I believe emotion trumps logic and trust is comfort (an emotion) but needs facts to support that logic. This is why design always has a function, a goal, a need to earn that trust.

iPod ShuffleThe perfect example would be Apple, which ironically released its latest iPod shuffle today with half the size of the last generation but with twice the capacity.  You can always expect something new and uniquely different,  Steve Jobs never fails to fuel the brand with brand awareness, effective marketing and yes, trust – trust that Apple will deliver a sexy product with style and functionality.

Apple focuses on the ultimate user experience to build their brand equity by creating products that their customers don’t even know they need, that’s trust.  Trust that Apple will give you an exciting show, the unique style you want, the engaging experience you deserve, all for a price tag to set them (and you) apart from the rest.  Even if the product falls short in some ways, the faith in its brand is enough to overcome the logic.

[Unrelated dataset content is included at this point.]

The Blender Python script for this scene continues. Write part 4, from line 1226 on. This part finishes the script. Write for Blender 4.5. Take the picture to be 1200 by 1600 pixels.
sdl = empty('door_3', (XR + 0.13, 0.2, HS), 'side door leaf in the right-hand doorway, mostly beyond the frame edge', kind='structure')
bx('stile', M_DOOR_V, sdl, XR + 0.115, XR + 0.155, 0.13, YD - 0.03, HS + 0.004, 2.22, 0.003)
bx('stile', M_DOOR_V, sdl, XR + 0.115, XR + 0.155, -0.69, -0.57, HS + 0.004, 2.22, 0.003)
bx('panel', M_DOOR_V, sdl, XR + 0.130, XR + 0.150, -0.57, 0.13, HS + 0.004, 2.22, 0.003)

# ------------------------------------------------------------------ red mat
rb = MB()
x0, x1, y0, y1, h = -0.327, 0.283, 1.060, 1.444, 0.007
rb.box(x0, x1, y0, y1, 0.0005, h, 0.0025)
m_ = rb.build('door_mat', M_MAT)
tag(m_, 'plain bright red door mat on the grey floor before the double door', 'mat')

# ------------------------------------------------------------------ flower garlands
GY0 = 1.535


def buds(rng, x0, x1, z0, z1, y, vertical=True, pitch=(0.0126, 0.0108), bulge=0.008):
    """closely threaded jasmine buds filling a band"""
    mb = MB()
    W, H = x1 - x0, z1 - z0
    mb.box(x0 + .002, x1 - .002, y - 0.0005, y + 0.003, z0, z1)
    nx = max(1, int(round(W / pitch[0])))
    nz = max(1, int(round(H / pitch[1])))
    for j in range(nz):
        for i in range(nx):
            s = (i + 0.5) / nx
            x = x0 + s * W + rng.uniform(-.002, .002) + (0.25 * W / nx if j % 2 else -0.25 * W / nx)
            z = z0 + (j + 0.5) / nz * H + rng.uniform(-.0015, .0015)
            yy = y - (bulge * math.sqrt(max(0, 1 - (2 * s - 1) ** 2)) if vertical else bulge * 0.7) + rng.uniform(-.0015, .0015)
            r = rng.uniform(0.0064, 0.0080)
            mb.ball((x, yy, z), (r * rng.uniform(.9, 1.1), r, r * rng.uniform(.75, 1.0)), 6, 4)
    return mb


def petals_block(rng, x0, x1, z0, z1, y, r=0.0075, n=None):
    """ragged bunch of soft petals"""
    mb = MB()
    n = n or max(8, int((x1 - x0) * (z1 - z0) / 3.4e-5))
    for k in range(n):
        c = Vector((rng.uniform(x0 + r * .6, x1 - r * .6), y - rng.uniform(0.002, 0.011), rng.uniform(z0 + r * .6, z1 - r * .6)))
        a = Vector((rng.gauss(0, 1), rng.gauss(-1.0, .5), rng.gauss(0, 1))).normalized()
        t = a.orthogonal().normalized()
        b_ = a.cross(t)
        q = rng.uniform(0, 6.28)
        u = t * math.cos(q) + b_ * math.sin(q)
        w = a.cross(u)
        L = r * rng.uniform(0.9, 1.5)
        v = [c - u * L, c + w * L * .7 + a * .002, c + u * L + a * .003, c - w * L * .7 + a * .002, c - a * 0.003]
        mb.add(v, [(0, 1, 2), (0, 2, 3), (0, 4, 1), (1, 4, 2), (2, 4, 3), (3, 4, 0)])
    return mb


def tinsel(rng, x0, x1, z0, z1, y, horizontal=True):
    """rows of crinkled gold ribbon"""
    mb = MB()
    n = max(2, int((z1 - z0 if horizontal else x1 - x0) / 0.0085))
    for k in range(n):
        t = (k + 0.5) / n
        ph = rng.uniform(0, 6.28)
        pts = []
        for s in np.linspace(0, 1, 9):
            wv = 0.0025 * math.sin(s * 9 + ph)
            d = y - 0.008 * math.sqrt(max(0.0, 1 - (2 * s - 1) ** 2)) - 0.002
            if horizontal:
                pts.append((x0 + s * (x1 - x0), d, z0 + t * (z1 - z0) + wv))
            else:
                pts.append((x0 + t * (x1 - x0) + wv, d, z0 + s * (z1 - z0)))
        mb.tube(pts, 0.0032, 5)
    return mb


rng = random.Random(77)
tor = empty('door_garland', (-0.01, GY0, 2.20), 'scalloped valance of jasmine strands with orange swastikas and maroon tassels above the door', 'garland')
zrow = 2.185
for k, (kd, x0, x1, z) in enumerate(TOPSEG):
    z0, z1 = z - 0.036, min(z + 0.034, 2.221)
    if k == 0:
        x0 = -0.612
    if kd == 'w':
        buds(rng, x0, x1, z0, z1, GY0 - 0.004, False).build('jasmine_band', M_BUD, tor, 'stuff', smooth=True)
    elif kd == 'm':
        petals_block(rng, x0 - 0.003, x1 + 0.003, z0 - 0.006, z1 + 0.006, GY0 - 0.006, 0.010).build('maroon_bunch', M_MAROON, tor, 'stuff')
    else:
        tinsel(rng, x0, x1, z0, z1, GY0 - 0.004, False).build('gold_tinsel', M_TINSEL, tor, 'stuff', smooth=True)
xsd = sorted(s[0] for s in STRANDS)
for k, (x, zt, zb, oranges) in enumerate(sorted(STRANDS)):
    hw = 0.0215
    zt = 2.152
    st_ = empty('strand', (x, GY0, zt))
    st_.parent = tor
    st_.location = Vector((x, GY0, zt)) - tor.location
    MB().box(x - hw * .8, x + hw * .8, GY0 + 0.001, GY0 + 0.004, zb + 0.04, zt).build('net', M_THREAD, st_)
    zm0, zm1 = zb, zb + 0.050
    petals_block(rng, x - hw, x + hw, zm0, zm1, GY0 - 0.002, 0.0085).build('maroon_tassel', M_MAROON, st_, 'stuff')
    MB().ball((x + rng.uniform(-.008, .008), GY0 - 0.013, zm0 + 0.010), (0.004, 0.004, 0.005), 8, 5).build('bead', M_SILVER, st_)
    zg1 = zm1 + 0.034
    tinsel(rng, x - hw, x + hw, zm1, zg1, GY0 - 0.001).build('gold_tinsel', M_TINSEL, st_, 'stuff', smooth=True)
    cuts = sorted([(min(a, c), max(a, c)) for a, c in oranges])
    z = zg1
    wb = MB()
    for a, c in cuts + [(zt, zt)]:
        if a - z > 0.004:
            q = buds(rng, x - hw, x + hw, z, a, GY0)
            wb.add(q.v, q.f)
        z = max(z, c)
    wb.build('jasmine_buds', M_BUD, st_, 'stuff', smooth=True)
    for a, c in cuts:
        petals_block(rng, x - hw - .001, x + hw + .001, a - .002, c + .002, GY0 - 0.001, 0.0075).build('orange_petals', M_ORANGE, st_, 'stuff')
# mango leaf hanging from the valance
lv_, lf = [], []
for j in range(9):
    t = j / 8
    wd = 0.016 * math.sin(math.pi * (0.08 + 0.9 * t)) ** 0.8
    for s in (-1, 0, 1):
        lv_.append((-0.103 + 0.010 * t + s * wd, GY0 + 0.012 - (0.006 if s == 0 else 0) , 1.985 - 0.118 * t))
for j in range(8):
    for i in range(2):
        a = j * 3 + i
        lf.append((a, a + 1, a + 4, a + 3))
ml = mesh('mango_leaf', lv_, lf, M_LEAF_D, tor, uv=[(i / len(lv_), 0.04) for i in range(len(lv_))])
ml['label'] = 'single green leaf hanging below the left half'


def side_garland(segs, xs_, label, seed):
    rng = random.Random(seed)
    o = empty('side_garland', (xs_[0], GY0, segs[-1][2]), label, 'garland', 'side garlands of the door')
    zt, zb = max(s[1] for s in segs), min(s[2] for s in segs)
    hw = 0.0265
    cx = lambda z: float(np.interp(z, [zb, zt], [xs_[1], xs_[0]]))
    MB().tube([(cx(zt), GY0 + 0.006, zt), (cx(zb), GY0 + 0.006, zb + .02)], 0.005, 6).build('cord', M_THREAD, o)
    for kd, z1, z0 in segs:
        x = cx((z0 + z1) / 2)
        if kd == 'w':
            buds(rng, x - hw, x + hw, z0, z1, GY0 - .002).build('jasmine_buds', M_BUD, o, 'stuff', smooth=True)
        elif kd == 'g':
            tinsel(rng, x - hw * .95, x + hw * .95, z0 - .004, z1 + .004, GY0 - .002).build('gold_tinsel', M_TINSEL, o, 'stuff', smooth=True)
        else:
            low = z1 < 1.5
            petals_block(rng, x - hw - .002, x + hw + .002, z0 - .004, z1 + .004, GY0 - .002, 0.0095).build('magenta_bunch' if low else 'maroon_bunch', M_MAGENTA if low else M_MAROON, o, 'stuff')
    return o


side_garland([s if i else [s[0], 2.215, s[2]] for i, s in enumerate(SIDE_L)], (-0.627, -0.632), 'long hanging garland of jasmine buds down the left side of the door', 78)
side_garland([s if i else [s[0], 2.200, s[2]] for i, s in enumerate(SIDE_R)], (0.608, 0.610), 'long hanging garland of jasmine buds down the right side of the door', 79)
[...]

Form and function are no doubt the fundamentals of design, but marketing and branding are the next barrier to compete for consumer trust.  Design is conceptualizing the idea then deliver the user experience to earn trust for the desirable outcome – selling the idea while creating awareness.  At the end you are the best sales person for a brand, wouldn’t you recommend ‘your trusted brands’ to your family and friends?